■ **Required work**: Pull every "this" line out of the data below.

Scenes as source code
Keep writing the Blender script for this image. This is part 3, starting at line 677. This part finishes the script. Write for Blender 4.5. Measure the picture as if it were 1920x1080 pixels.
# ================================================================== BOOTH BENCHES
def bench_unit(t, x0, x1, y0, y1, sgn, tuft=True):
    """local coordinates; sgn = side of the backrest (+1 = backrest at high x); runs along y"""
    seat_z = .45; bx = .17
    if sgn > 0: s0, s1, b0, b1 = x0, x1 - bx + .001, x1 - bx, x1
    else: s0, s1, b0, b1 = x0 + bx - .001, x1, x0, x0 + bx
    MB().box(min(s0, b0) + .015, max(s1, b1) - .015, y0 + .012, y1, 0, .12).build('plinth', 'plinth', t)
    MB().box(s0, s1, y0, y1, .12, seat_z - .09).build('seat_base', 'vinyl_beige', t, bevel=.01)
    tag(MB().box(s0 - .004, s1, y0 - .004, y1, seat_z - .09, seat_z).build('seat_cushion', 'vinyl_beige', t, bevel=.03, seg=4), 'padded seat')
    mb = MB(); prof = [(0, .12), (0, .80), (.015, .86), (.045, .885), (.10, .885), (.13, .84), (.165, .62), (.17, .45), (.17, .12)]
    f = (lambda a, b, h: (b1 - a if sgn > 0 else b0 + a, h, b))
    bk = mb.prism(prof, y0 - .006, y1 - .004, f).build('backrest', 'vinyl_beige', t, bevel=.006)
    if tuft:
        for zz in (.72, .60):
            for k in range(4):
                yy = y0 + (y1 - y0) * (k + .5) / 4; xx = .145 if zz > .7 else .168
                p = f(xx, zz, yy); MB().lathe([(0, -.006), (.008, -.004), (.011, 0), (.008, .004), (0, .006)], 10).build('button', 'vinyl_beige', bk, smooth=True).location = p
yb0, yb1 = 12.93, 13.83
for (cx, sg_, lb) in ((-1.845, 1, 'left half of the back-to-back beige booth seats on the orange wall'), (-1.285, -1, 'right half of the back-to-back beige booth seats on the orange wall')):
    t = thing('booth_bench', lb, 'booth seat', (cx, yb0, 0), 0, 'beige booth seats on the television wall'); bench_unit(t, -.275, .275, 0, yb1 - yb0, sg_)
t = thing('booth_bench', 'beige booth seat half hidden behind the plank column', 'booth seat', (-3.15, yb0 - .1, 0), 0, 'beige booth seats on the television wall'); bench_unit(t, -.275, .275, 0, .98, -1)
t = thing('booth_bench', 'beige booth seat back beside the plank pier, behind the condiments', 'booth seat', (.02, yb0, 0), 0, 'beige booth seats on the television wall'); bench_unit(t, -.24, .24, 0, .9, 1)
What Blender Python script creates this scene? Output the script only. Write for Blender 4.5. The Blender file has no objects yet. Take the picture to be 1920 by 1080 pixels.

■ **Right answer**:
Keep writing the Blender script for this image. This is part 3, starting at line 677. This part finishes the script. Write for Blender 4.5. Measure the picture as if it were 1920x1080 pixels.
What Blender Python script creates this scene? Output the script only. Write for Blender 4.5. The Blender file has no objects yet. Take the picture to be 1920 by 1080 pixels.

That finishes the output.